Exercise: Return, exactly as written, the run of lines that begins at the line containing "Model this scene" and ends at the line containing "rad = math.radians". Nothing outside that run belongs in the answer.

Provided entries:
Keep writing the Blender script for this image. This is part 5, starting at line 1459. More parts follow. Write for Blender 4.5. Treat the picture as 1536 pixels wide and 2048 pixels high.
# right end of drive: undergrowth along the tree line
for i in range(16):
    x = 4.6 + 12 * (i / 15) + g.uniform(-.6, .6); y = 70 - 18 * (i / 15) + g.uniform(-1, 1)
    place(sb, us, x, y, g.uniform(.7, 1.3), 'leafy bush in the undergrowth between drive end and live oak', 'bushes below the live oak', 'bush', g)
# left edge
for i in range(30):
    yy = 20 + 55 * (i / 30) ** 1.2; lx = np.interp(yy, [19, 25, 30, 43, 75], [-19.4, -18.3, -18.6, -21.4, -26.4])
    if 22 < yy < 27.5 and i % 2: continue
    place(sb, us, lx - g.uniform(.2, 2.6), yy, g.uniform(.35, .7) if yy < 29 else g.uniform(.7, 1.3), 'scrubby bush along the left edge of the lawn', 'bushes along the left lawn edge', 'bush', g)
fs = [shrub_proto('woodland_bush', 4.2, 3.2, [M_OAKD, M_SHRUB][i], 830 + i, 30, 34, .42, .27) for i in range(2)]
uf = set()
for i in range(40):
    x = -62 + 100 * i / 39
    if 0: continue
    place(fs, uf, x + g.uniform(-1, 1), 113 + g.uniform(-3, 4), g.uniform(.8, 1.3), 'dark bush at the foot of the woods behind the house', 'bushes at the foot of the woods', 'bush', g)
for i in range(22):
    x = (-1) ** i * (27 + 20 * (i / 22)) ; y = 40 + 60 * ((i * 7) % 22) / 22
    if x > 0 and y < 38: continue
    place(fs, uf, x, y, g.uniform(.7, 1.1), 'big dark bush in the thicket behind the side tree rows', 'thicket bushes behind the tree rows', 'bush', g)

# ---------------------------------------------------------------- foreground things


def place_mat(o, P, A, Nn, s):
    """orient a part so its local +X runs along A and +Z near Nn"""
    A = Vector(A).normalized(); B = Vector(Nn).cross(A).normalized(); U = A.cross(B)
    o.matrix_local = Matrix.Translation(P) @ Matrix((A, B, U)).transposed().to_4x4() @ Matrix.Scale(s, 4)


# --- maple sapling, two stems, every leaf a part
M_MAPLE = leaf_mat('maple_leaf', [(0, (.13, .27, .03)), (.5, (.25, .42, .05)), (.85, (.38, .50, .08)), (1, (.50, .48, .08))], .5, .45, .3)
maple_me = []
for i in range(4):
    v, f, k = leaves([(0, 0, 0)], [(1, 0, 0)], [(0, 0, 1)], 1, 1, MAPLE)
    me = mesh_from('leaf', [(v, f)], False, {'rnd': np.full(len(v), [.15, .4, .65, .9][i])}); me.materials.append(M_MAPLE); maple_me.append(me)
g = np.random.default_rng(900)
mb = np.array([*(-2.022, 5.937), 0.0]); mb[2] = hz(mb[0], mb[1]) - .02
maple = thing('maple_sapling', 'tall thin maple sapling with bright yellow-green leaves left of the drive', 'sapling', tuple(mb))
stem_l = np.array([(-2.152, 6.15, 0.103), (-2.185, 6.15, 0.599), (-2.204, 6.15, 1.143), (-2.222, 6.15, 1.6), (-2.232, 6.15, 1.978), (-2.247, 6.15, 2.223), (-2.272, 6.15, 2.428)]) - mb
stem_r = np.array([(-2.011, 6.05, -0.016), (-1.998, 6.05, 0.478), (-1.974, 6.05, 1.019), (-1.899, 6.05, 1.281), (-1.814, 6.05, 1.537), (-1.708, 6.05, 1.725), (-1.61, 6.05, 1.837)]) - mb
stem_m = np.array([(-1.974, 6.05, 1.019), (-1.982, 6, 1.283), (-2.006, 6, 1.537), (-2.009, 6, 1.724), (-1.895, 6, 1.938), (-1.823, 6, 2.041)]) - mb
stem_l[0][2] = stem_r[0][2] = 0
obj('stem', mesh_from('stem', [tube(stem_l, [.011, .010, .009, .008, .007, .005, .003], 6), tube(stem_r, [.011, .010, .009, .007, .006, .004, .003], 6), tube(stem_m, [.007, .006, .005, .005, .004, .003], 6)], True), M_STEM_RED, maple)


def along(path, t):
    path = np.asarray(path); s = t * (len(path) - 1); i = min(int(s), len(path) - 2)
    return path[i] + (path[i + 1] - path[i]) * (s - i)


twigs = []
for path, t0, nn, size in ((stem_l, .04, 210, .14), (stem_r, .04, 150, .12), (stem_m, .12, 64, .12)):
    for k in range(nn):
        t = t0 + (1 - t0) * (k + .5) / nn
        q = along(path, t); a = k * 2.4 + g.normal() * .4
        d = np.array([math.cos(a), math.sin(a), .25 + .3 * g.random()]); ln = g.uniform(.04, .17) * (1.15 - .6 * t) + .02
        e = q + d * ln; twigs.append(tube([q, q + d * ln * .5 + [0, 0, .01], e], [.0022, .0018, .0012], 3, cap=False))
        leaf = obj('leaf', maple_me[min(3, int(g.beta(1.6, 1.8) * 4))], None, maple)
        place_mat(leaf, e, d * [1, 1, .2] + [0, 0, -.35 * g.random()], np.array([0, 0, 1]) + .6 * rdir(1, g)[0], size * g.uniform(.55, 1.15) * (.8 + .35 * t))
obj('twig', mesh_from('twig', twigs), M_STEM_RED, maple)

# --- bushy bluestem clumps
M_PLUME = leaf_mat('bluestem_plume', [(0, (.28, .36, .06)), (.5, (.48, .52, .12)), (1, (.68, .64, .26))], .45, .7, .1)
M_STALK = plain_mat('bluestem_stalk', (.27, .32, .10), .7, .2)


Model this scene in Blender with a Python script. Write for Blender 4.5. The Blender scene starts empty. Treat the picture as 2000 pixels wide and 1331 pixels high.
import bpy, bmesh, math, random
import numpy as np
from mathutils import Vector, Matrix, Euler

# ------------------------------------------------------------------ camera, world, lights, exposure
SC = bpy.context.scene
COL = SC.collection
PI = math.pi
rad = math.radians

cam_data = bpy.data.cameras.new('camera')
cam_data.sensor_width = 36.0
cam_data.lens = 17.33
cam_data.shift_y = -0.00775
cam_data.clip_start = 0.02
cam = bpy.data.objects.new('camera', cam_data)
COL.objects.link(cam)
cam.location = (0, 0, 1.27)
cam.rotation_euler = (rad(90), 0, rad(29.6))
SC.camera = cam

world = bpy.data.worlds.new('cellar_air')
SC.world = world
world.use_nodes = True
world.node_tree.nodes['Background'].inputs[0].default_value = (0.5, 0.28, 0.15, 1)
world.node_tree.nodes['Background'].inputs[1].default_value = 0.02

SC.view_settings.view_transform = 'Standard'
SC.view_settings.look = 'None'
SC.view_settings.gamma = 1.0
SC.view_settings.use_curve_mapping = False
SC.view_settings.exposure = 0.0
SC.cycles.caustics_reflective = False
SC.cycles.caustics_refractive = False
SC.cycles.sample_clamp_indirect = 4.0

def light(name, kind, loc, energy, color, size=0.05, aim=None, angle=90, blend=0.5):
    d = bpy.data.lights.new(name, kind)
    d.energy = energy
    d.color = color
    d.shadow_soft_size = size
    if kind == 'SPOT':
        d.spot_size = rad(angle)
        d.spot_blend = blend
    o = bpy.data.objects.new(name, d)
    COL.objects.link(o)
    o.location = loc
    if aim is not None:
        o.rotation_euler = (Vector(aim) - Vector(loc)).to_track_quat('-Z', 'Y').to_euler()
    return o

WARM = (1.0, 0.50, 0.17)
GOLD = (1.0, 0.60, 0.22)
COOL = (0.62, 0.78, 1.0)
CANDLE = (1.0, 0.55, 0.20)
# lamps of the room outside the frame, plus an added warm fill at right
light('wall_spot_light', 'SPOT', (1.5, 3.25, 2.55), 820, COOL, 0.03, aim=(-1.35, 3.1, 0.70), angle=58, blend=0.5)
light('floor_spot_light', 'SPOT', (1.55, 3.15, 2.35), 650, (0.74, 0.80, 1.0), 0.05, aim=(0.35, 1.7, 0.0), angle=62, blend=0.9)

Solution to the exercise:
Model this scene in Blender with a Python script. Write for Blender 4.5. The Blender scene starts empty. Treat the picture as 2000 pixels wide and 1331 pixels high.
import bpy, bmesh, math, random
import numpy as np
from mathutils import Vector, Matrix, Euler

# ------------------------------------------------------------------ camera, world, lights, exposure
SC = bpy.context.scene
COL = SC.collection
PI = math.pi
rad = math.radians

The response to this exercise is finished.